Journal of Geophysical Research: Atmospheres

Seasonal budgets of reactive nitrogen species and ozone over the United States, and export fluxes to the global atmosphere

Authors

  • Jinyou Liang,

  • Larry W. Horowitz,

  • Daniel J. Jacob,

  • Yuhang Wang,

  • Arlene M. Fiore,

  • Jennifer A. Logan,

  • Geraldine M. Gardner,

  • J. William Munger


Abstract

A three-dimensional, continental-scale photochemical model is used to investigate seasonal budgets of O3 and NOy species (including NOx and its oxidation products) in the boundary layer over the United States and to estimate the export of these species from the U.S. boundary layer to the global atmosphere. Model results are evaluated with year-round observations for O3, CO, and NOy species at nonurban sites. A seasonal transition from NOx to hydrocarbon-limited conditions for O3 production over the eastern United States is found to take place in the fall, with the reverse transition taking place in the spring. The mean NOx/NOy molar ratio in the U.S. boundary layer in the model ranges from 0.2 in summer to 0.6 in winter, in accord with observations, and reflecting largely the seasonal variation in the chemical lifetime of NOx. Formation of hydroxy organic nitrates during oxidation of isoprene, followed by decomposition of these nitrates to HNO3, is estimated to account for 30% of the chemical sink of NOx in the U.S. boundary layer in summer. Model results indicate that peroxyacylnitrates (PANs) are most abundant in the U.S. boundary layer in spring (25% of total NOy.), reflecting a combination of active photochemistry and low temperatures. About 20% of the NOx emitted from fossil fuel combustion in the United States in the model is exported out of the U.S. boundary layer as NOx or PANs (15% in summer, 25% in winter). This export responds less than proportionally to changes in NOx emissions in summer, but more than proportionally in winter. The annual mean export of NOx and PANs from the U.S. boundary layer is estimated to be 1.4 Tg N yr−1, representing an important source of NOx on the scale of the northern hemisphere troposphere.

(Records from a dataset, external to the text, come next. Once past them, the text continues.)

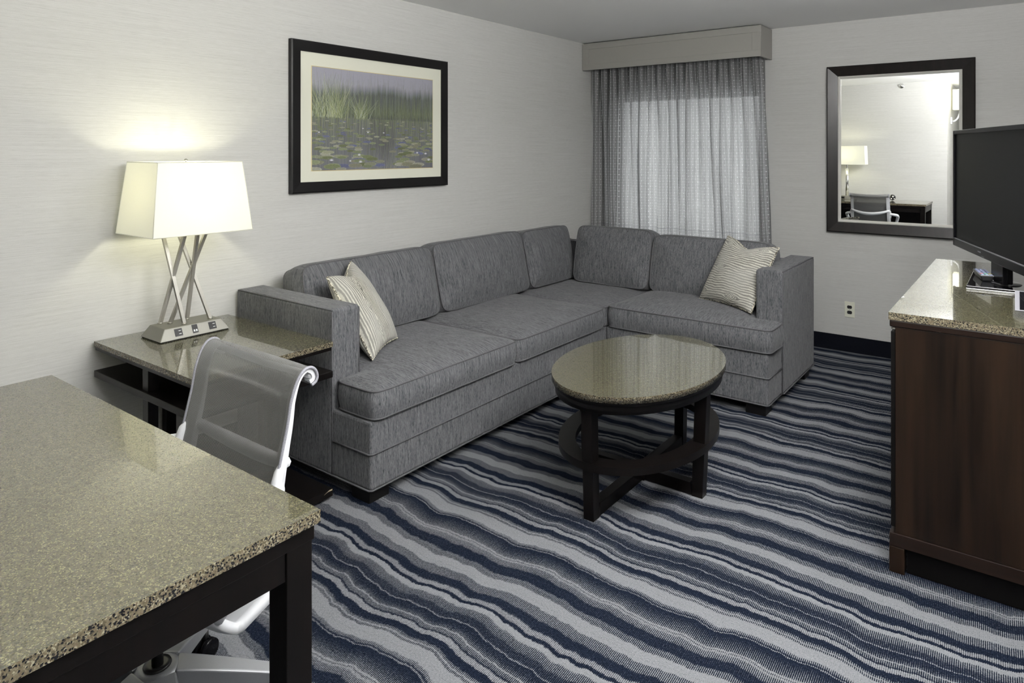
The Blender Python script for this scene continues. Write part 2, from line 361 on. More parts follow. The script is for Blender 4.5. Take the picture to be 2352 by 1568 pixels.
# window
wf = MB()
for a, b in (((WX0, .05, WZ0), (WX0+.04, .1, WZ1)), ((WX1-.04, .05, WZ0), (WX1, .1, WZ1)), ((WX0+.04, .05, WZ0), (WX1-.04, .1, WZ0+.04)), ((WX0+.04, .05, WZ1-.04), (WX1-.04, .1, WZ1))): wf.box(a, b)
win = struct(mk('window_1', wf, M['white']))
gl = NT('window_glass'); gl.base((.9, .93, .95), 0.0); gl.b.inputs['Transmission Weight'].default_value = 1; gl.b.inputs['IOR'].default_value = 1.05
bx('pane', (WX0+.04, .073, WZ0+.04), (WX1-.04, .077, WZ1-.04), gl.mat, win)
# base boards
struct(bx('baseboard_back', (0, -.012, 0), (XR-.012, 0, .115), M['baseb']))
struct(bx('baseboard_left', (0, YB+.012, 0), (.012, -.012, .115), M['baseb']))
struct(bx('baseboard_right', (XR-.012, YE, 0), (XR, -.012, .115), M['baseb']))
struct(bx('baseboard_near', (.012, YB, 0), (XC, YB+.012, .115), M['baseb']))
struct(bx('baseboard_hall', (XC, YE, 0), (XC+.012, YB, .115), M['baseb']))

# ================================================================== VALANCE + CURTAINS
VD, VX, VZ = .283, 1.57, 2.197
vl = thing('window_valance', 'grey painted box valance with recessed panel above the curtains', 'valance', (VX/2, -.15, VZ))
b = MB(); b.box((.004, -VD, VZ), (VX, -VD+.02, VZ+.048)); b.box((.004, -VD, 2.392-.012), (VX, -VD+.02, 2.432)); b.box((.004, -VD, VZ+.048), (.07, -VD+.02, 2.38)); b.box((VX-.065, -VD, VZ+.048), (VX, -VD+.02, 2.38))
mk('rail_frame', b, M['val'], vl, .0015)
bx('recessed_panel', (.07, -VD+.006, VZ+.048), (VX-.065, -VD+.02, 2.38), M['val'], vl)
bx('end_panel', (VX-.02, -VD+.02, VZ), (VX, -.002, 2.432), M['val'], vl, .001)
bx('top_board', (.004, -VD+.02, 2.425), (VX-.02, -.002, 2.437), M['valcap'], vl)

def curtain_panel(x0, x1, nf, label, seed, xb0, xb1):
    rnd = random.Random(seed)
    nu, nv = 640, 60; z0, z1 = .62, 2.31
    amps = [rnd.uniform(.6, 1.25) for _ in range(nf+2)]; kk = [rnd.uniform(-.35, .35) for _ in range(nf+2)]
    P = []; U = []
    def pt(s, v):            # s 0..1 across, v 0..1 up
        a = s*nf
        i = int(min(a, nf)); top = v**1.5
        w = (1-v)
        # lower part: some pleats merge (lower frequency added)
        ph = 2*PI*(a + .30*w*math.sin(2*PI*s*2.3+seed) + .05*math.sin(2*PI*v*1.3+i))
        am = (.048*(.60+.40*top))*(amps[i]*(1-top*.6)+top*.6)
        low = .026*w*math.sin(2*PI*(s*nf*.37)+seed*1.7)+.010*w*math.sin(2*PI*(s*nf*.61)+v*2+seed)
        y = -.125 - am*math.sin(ph) - .008*math.sin(2*ph+kk[i]) + low
        xa = x0+(x1-x0)*s; xb = xb0+(xb1-xb0)*s
        x = xa*v+xb*(1-v) + .010*math.cos(ph)*(.4+.6*top) + .012*w*math.sin(v*5+s*17+seed)*math.sin(PI*s)
        return (x, y, z0+(z1-z0)*v + (.004*math.sin(ph*.5) if v < .02 else 0))
    mb = MB(); mb.uv = []
    for j in range(nv):
        v = j/(nv-1); row = [pt(i/(nu-1), v) for i in range(nu)]; P.append(row)
    # arc length along middle row
    L = [0]; mid = [pt(i/(nu-1), .8) for i in range(nu)]
    for i in range(1, nu): L.append(L[-1]+math.hypot(mid[i][0]-mid[i-1][0], mid[i][1]-mid[i-1][1]))
    mb.grid(P, nu, nv)
    for j in range(nv):
        for i in range(nu): mb.uv.append((L[i], P[j][i][2]))
    rt = thing('window_curtain', label, 'curtain', ((x0+x1)/2, -.12, z0), 'pleated window curtains')
    mk('drape', mb, M['curtain'], rt, fixn=False)
    # stitched hem line near the bottom
    hm = MB(); hm.tube([(p[0], p[1]-.001, p[2]) for p in [pt(i/(nu-1), .122) for i in range(0, nu, 3)]], .0012, 5)
    mk('hem_stitching', hm, M['meshtrim'], rt)
curtain_panel(.024, .742, 8, 'left grey woven curtain panel beside the room corner, hanging under the valance', 3, .022, .745)
curtain_panel(.736, 1.535, 9, 'right grey woven curtain panel, nearer the dark-framed mirror', 11, .742, 1.60)
rod = thing('curtain_track', 'white curtain track hidden inside the grey valance', 'curtain rail', (.8, -.12, 2.33))
bx('rail', (.03, -.14, 2.315), (1.545, -.10, 2.335), M['white'], rod)
for k in range(2): bx('bracket', (.3+.9*k, -.13, 2.335), (.33+.9*k, -.11, 2.4245), M['white'], rod)

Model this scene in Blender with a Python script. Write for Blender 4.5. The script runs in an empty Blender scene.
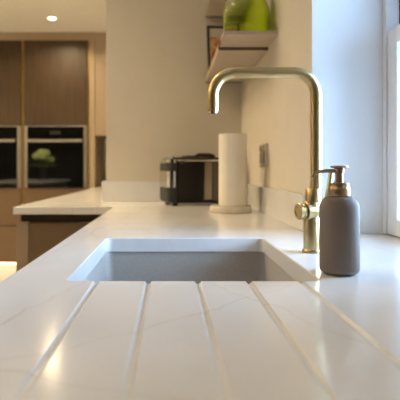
import bpy, bmesh, math, random
from mathutils import Vector, Matrix
random.seed(7)
S = bpy.context.scene
C = S.collection

# ------------------------------------------------------------------ camera, world, exposure
cam_d = bpy.data.cameras.new('camera')
cam_d.lens = 45.0; cam_d.sensor_width = 36.0; cam_d.sensor_fit = 'HORIZONTAL'
cam_d.shift_x = 0.075; cam_d.shift_y = -0.075
cam_d.clip_start = 0.02; cam_d.clip_end = 200
cam_d.dof.use_dof = True; cam_d.dof.focus_distance = 0.90; cam_d.dof.aperture_fstop = 6.5
cam = bpy.data.objects.new('camera', cam_d); C.objects.link(cam)
cam.location = (0, 0, 1.076); cam.rotation_euler = (math.pi/2, 0, 0)
S.camera = cam

SKY = 26.5           # daylight strength
LAMP = 10.8          # watts of each ceiling downlight
w = bpy.data.worlds.new('sky'); S.world = w; w.use_nodes = True
wn = w.node_tree.nodes; wl = w.node_tree.links
bg = wn['Background']; bg.inputs['Color'].default_value = (0.44, 0.68, 1.0, 1); bg.inputs['Strength'].default_value = SKY

S.view_settings.view_transform = 'Standard'; S.view_settings.look = 'None'
S.view_settings.gamma = 1.0; S.view_settings.use_curve_mapping = False
S.view_settings.exposure = 0.0

def portal(loc, rot, sx, sy):
    d = bpy.data.lights.new('daylight_portal', 'AREA'); d.shape = 'RECTANGLE'; d.size = sx; d.size_y = sy
    d.cycles.is_portal = True
    o = bpy.data.objects.new('daylight_portal', d); C.objects.link(o); o.location = loc; o.rotation_euler = rot
portal((0.71, 0.994, 1.53), (0, math.pi/2, 0), 1.24, .62)

# ------------------------------------------------------------------ materials
def new_mat(name):
    m = bpy.data.materials.new(name); m.use_nodes = True
    return m, m.node_tree.nodes, m.node_tree.links, m.node_tree.nodes['Principled BSDF']

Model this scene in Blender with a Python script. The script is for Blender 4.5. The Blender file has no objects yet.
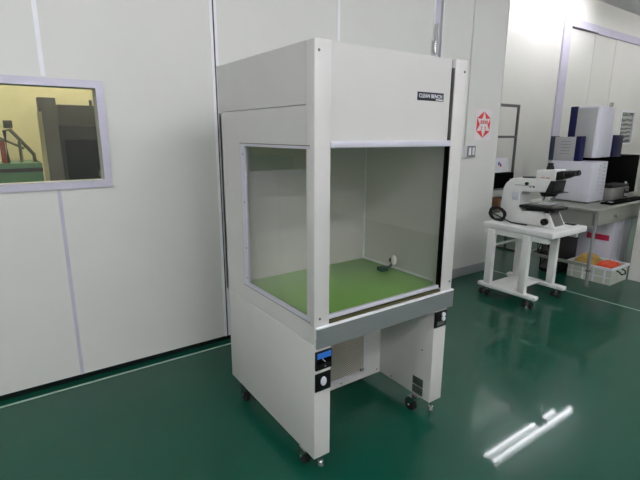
import bpy, bmesh, math, random
from mathutils import Vector, Matrix
random.seed(7)
PI = math.pi
scn = bpy.context.scene
C = scn.collection

# ------------------------------------------------------------------ materials
def lin(c):
    return tuple(((v/255)/12.92 if v/255 <= .04045 else ((v/255+.055)/1.055)**2.4) for v in c)

def mat(name, rgb, rough=.5, metal=0., coat=0., noise=.04, scale=6., emis=0., bump=0., bscale=200., spec=.5, aniso=False):
    m = bpy.data.materials.new(name); m.use_nodes = True
    nt = m.node_tree; b = nt.nodes['Principled BSDF']
    c = lin(rgb)
    b.inputs['Roughness'].default_value = rough
    b.inputs['Metallic'].default_value = metal
    b.inputs['Coat Weight'].default_value = coat
    b.inputs['Coat Roughness'].default_value = .08
    b.inputs['Specular IOR Level'].default_value = spec
    tc = nt.nodes.new('ShaderNodeTexCoord')
    n = nt.nodes.new('ShaderNodeTexNoise'); n.inputs['Scale'].default_value = scale; n.inputs['Detail'].default_value = 4
    if aniso:
        mp = nt.nodes.new('ShaderNodeMapping'); mp.inputs['Scale'].default_value = (1, 1, 40)
        nt.links.new(tc.outputs['Object'], mp.inputs['Vector']); nt.links.new(mp.outputs['Vector'], n.inputs['Vector'])
    else:
        nt.links.new(tc.outputs['Object'], n.inputs['Vector'])
    r = nt.nodes.new('ShaderNodeValToRGB')
    r.color_ramp.elements[0].position = .3; r.color_ramp.elements[1].position = .7
    r.color_ramp.elements[0].color = tuple(v*(1-noise) for v in c)+(1,)
    r.color_ramp.elements[1].color = tuple(min(1, v*(1+noise)) for v in c)+(1,)
    nt.links.new(n.outputs['Fac'], r.inputs['Fac']); nt.links.new(r.outputs['Color'], b.inputs['Base Color'])
    if emis:
        b.inputs['Emission Color'].default_value = c+(1,); b.inputs['Emission Strength'].default_value = emis
    if bump:
        n2 = nt.nodes.new('ShaderNodeTexNoise'); n2.inputs['Scale'].default_value = bscale
        nt.links.new(tc.outputs['Object'], n2.inputs['Vector'])
        bp = nt.nodes.new('ShaderNodeBump'); bp.inputs['Strength'].default_value = bump; bp.inputs['Distance'].default_value = .002
        nt.links.new(n2.outputs['Fac'], bp.inputs['Height']); nt.links.new(bp.outputs['Normal'], b.inputs['Normal'])
    return m

def glass_mat(name, tint, rough=0.0, refl=1.0):
    m = bpy.data.materials.new(name); m.use_nodes = True
    nt = m.node_tree; nt.nodes.clear()
    out = nt.nodes.new('ShaderNodeOutputMaterial'); mix = nt.nodes.new('ShaderNodeMixShader')
    tr = nt.nodes.new('ShaderNodeBsdfTransparent'); tr.inputs['Color'].default_value = tint+(1,)
    gl = nt.nodes.new('ShaderNodeBsdfGlossy'); gl.inputs['Roughness'].default_value = rough
    # Schlick reflectance, the same from either side of the sheet
    fr = nt.nodes.new('ShaderNodeLayerWeight'); fr.inputs['Blend'].default_value = .5
    pw = nt.nodes.new('ShaderNodeMath'); pw.operation = 'POWER'; pw.inputs[1].default_value = 5
    mu = nt.nodes.new('ShaderNodeMath'); mu.operation = 'MULTIPLY_ADD'; mu.inputs[1].default_value = .95*refl; mu.inputs[2].default_value = .04*refl
    nt.links.new(fr.outputs['Facing'], pw.inputs[0]); nt.links.new(pw.outputs[0], mu.inputs[0]); nt.links.new(mu.outputs[0], mix.inputs['Fac'])
    nt.links.new(tr.outputs[0], mix.inputs[1]); nt.links.new(gl.outputs[0], mix.inputs[2])
    nt.links.new(mix.outputs[0], out.inputs['Surface'])
    return m

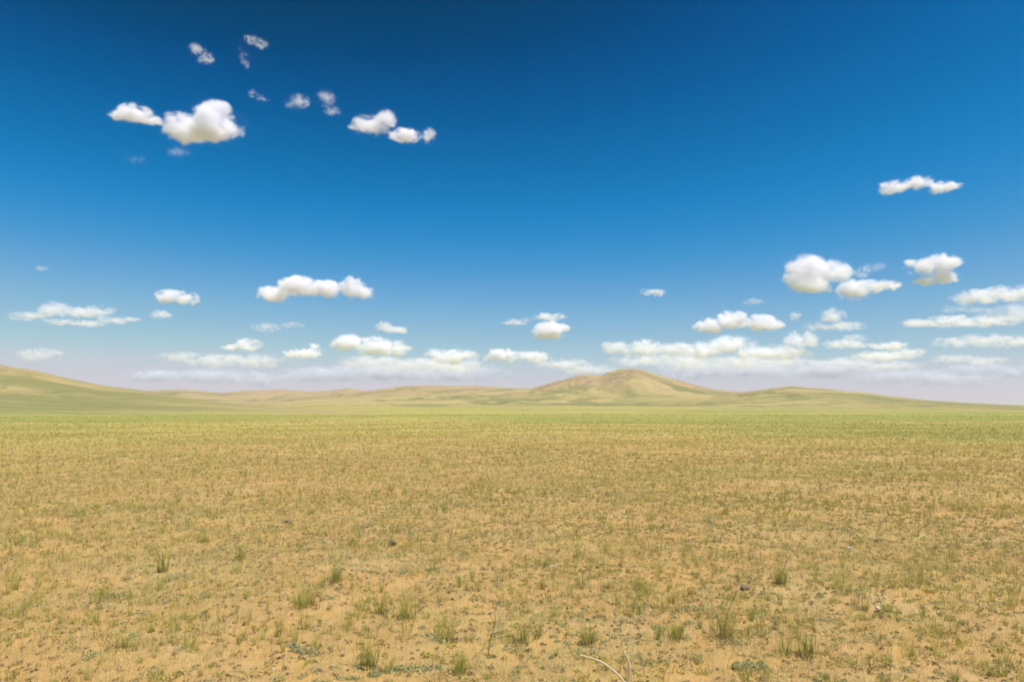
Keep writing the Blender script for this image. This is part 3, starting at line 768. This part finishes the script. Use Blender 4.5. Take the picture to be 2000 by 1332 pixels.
def lump(name, px, py, wp, hp, col, label, cat, seed, rough=.3, group=None):
    x, y, z, d = spot(px, py); u = math.hypot(d, CAM_Z) / F0
    bm = bmesh.new(); bmesh.ops.create_icosphere(bm, subdivisions=4, radius=1)
    from mathutils import noise as mn
    for v in bm.verts:
        n = mn.fractal(v.co * 1.6 + Vector((seed, seed * 2, 0)), 1, 2, 4) * rough
        v.co *= 1 + n
        v.co.x *= wp * u / 2; v.co.y *= wp * u / 2 * .8; v.co.z = v.co.z * hp * u / 2 + hp * u * .35
    me = bpy.data.meshes.new(name); bm.to_mesh(me); bm.free()
    for f in me.polygons: f.use_smooth = True
    m, t = new_mat(name)
    geo = t.n('ShaderNodeTexCoord')
    c = t.mix(t.ramp(t.noise(geo.outputs['Object'], 60, 4, .7), .3, .7), tuple(.7 * k for k in col), col)
    b = t.n('ShaderNodeBsdfPrincipled'); t.put(b.inputs['Base Color'], c); b.inputs['Roughness'].default_value = .9
    q = t.n('ShaderNodeOutputMaterial'); t.put(q.inputs[0], b.outputs[0])
    me.materials.append(m)
    o = bpy.data.objects.new(name, me); COL.objects.link(o); o.location = (x, y, z)
    return tag(o, label, cat, group)
lump('dung_lump', 766, 1064, 14, 9, (.15, .095, .06), 'dark brown dung lump on bare soil right of the small round tuft', 'dung', 1, .5)
lump('stone', 1456, 1150, 17, 8, (.20, .15, .095), 'dark flat stone to the left of the upright green tuft', 'stone', 2)
lump('stone', 563, 1021, 17, 7, (.20, .15, .10), 'dark low stone in the middle distance behind the fan-shaped tuft', 'stone', 3)
lump('pebble', 866, 1254, 8, 6, (.72, .64, .46), 'white pebble lying at the foot of the short yellow tuft', 'pebble', 4)
lump('pebble', 329, 1020, 5, 4, (.75, .68, .55), 'white pebble shining far off beyond the fan-shaped tuft', 'pebble', 5)
lump('pebble', 1659, 1072, 9, 5, (.62, .56, .44), 'cream pebble left of the bent yellow straw', 'pebble', 6)
lump('pebble', 1716, 1190, 9, 6, (.66, .54, .38), 'tan pebble downhill of the bent yellow straw', 'pebble', 7)
lump('pebble', 1077, 1108, 8, 5, (.70, .60, .42), 'pale pebble in mixed grass farther off than the arching yellow tuft', 'pebble', 8)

The eventual O3 production in the global troposphere due to the exported NOx and PANs is estimated to be twice as large, on an annual basis, as the direct export of O3 pollution from the U.S. boundary layer. Fossil fuel combustion in the United States is estimated to account for about 10% of the total source of O3 in the northern hemisphere troposphere on an annual basis.